In an ascending candle, when the body of the candle is large, this means that the buyers outperformed with great force and momentum over the sellers, and the same goes for a bearish candle. The large body of a bearish candle means a greater domination for sellers over buyers.

This is not all about the Japanese candlestick charts, this is just a small start ... !!

The Japanese have largely focused on the relationship between the opening and closing prices because they are the two emotionally charged points during the day. The relationship between the opening price, the highest price, the lowest price and the closing price completely change the shape of the candle, and now we direct our attention to how the candles, either individually or in patterns, provide signals about market trend.

Japanese candlestick charts need a complete book addressing them in more detail about their history, shapes, and also about strategies for their use within markets.

We don't have this much space to demonstrate everything about the Japanese candles, so we'll make it brief and focused on the basics of the Japanese candles stick so that the reader becomes familiar of the different aspects thereof.

We have quickly indicated that the Japanese candlestick charts provide signals about the market trend, either individually or in patterns, but we also want to add a small piece of information, that the Japanese candles, whether individual or in patterns, can be signals for a trend reversal or signs of continuing the trend.

Note that the word “trend” in our explanation of the Japanese candlestick charts is not intended to reflect the concept of the markets trend in its broad sense, but is merely limited to “the trend of the current price wave", which is very important to accurately understand the Japanese candles. Candles reflect the trend of a price wave, not an entire trend. 

We think it is better, in order to avoid distraction, to make our focus on explaining reflex patterns, whether they are individual candles or patterns, because continuity candles need an extensive explanation and understanding so as the reader can distinguish them.

  • There are basic rules that increase the top of the reflexive candles.
  • Price wavelength
  • The longer the price wave moves, the higher the probability that the Japanese candles validity in reversing the wave.
  • Where candles appear
  • If the Japanese candles appear near the support, resistance, or trend line, the candlestick effect is stronger.
  • Perfect Grade Candles
  • While explaining the candles and patterns, they will be explained in their perfect form, but the candles do not always appear in their perfect forms while trading in the markets.
  • Candles position in relation to the general market trend

This simply means during an uptrend the candles that support the strong bulls always work well, while the negative candles do not work.

Likewise, the bearish candles that support the strong bear are always working well, while the positive candles do not work.

These are the most important rules that increase the value of Japanese candles during trading. We confirm that the candles reflect the trend of a price wave rather than the entire trend.

Individual candles

We begin here to explain the most famous and most recurrent individual reflective candles in the market.

Hammer and Hanging Man Candlestick

A hammer or hangman candle can be identified by three criteria that are:

  • The body of the candle is at the top of the trading range, and the colour of the candle does not matter.
  • The lower shadow is long and should be twice the height of the candle body.
  • It should not have an upper shadow, or that shadow, if any, shall be too small.

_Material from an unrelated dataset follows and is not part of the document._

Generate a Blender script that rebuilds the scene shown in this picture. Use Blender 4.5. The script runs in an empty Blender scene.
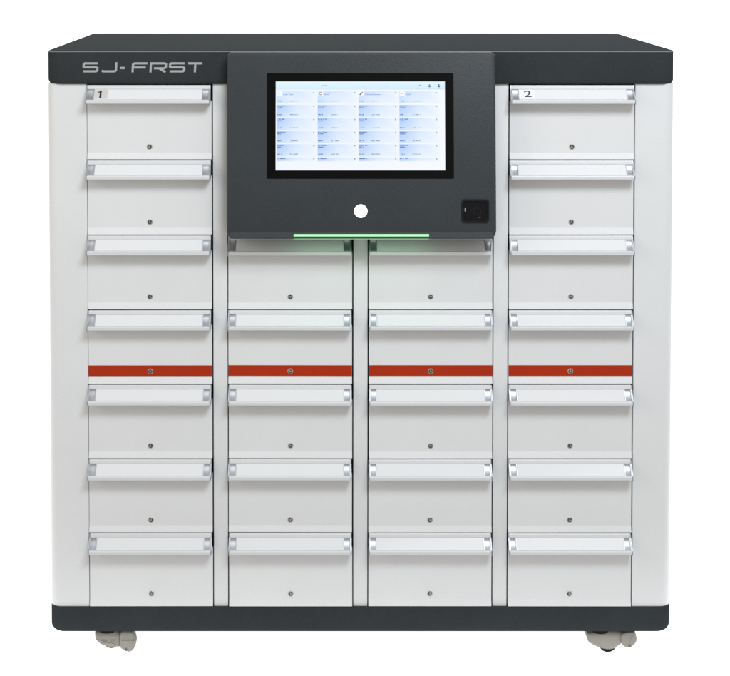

The following figure shows the perfect image of this candle.

This candle is called the “Hammer” when it comes at the end of a bearish wave (i.e. it supports the ascending trend), and it reverses the wave trend from bearish to bullish,

while it is called the “Hanging Man” when it comes at the end of a bullish wave (i.e. it is a candle that supports descending trend), it reverses the wave trend from bullish to bearish.

Inverted Hammer and Shooting Star Candlestick

A hammer or hangman candle can be identified by three criteria that are:

  • The body of the candle is at the bottom of the trading range, and the colour of the candle does not matter.
  • The upper shadow is long and should be twice the height of the candle body.
  • It should not have a lower shadow, or that shadow, if any, shall be too small.

The following figure shows the perfect image of this candle.

This candle is called the “Inverted Hammer” when it comes at the end of a bearish wave (i.e. it supports the ascending trend), and it reverses the wave trend from bearish to bullish,

while it is called the “Shooting Star” when it comes at the end of a bullish wave (i.e. it is a candle that supports descending trend), it reverses the wave trend from bullish to bearish.

Candlestick Patterns

Here, we begin here to explain the most famous and most recurrent reflective candles in the market.

Bullish Engulfing and Bearish Engulfing

The bullish engulfing pattern can be identified by the following criteria.

  • The market should be in a clear bullish or bearish general path.
  • The engulfing pattern consists of two candles, the body of the second of which must fully engulfs the first candle body (it is not a condition that it engulfs its lower and upper shadows).
  • The colour of the second candle should be the opposite of the colour of the first candle.

The following figure shows the perfect image for this pattern.

The bullish engulfing pattern comes at the end of a bearish trend to change the trend from the bearish to bullish. The first small candle means weakness in the sellers activity. Then, the next candle comes with a large buying activity that engulfs the selling activity of the previous day.

The bearish engulfing pattern comes at the end of a bullish trend to change the trend from the bullish to bearish. The first small candle means weakness in the buyers activity. Then, the next candle comes with a large selling activity that engulfs the buying activity of the previous day.

Dark Cloud Cover and Piercing Line Pattern

The dark cloud cover pattern can be identified as follows.

The pattern consists of two candles in the bullish market, the first candle is white and the second candle is long and black, the second candle opens with a strong rise that raises to the highest level of the highest price of the previous white candle, and then, prices begin to fall down to form a relatively long black candle that closes below the mid point of the previous day's white candle.

The following figure shows the perfect form for this pattern

The piercing line pattern can be identified as follows.

The pattern consists of two candles in the bearish market, the first candle is black and the second candle is long and white, the second candle opens with violent drop that falls below the level of the lowest price of the previous black candle, and then, prices begin to rush up to form a relatively long white candle that closes above the mid point of the previous day's black candle.

The following figure shows the perfect form for this pattern.

We would like to remind you again that we do not have much space to demonstrate everything about the Japanese candles, and all what we have offered here is just a small start to get to know and master the Japanese candlestick charts. The ability of the Japanese candles to determine the markets trend and determine the extent of the buyers' strength or weakness is what gives them greater value and wider spread compared to any other method of money market display charts.